Singular modular forms and theta-series

For large weights Eisenstein and Poincaré series were an appropriate method of constructing modular forms. But for small weights these series diverge and so we have to look for another method. In the one-variable case theta-functions are at least as important as Eisenstein or Poincaré series. Although theta-series in several variables appeared early in Siegel's analytic theory of quadratic forms, rather little attention was paid to them during an extended period afterwards. Only much later theta-functions did gain more respect by the impressive work of A.N. Andrianov, M. Eichler, E. Freitag and J.-I. Igusa, amongst others, and nowadays their outstanding importance is acknowledged without any doubt. The significance of theta-series is rooted in number theory. There are no difficulties concerned with convergence or non-vanishing theorems; on the other hand the transformation formula is difficult and in general only automorphic forms for subgroups of the modular group arise. Finally, theta-functions do not fit into Petersson's metrization theory.
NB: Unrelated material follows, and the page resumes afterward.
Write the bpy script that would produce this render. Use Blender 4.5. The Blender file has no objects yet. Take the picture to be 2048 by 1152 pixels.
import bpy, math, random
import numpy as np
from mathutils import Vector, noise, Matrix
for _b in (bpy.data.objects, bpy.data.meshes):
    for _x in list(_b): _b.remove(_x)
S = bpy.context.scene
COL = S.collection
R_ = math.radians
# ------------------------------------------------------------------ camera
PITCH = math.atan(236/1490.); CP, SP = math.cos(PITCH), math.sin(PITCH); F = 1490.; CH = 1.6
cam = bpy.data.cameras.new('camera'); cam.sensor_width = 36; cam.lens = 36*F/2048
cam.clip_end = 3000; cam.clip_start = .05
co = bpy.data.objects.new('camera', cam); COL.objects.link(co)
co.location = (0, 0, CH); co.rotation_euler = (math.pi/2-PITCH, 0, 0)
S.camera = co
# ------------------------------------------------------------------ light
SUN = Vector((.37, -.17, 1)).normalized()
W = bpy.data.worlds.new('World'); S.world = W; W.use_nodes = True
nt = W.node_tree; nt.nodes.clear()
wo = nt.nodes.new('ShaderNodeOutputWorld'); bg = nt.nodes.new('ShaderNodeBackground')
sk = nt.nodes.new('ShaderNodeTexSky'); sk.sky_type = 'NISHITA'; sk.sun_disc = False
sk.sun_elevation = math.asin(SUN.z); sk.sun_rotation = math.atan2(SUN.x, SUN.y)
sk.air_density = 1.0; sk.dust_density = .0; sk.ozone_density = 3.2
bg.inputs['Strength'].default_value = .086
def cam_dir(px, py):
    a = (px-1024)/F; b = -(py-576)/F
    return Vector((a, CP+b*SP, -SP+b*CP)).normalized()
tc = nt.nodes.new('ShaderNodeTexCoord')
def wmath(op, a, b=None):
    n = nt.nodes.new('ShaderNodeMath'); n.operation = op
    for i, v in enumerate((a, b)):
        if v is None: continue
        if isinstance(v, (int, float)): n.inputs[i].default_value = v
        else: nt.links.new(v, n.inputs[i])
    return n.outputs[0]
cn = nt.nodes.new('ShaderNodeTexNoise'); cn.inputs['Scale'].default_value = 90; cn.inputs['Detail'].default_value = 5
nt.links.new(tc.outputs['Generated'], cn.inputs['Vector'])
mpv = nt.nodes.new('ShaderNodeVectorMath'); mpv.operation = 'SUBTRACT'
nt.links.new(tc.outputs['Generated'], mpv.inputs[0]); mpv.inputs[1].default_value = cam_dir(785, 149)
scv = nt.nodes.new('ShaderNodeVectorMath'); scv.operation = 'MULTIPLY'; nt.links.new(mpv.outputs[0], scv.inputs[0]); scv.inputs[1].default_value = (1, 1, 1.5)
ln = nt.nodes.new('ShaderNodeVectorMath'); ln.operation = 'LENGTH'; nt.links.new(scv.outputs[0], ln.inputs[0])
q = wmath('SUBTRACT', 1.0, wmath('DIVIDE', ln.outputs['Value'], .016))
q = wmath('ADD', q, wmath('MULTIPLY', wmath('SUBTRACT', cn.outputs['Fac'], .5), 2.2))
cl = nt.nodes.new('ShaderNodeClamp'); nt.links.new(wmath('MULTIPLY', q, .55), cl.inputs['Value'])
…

In this section we deal with theta-series only to the extent necessary for the theory of singular forms, and we restrict ourselves to just a few remarks about recent developments at the end of the section.

Singular forms are introduced as counterparts to cusp forms by the following

Definition 1

A modular form f of degree n and weight k is called singular if its Fourier coefficients a(t) vanish for all half-integral positive t.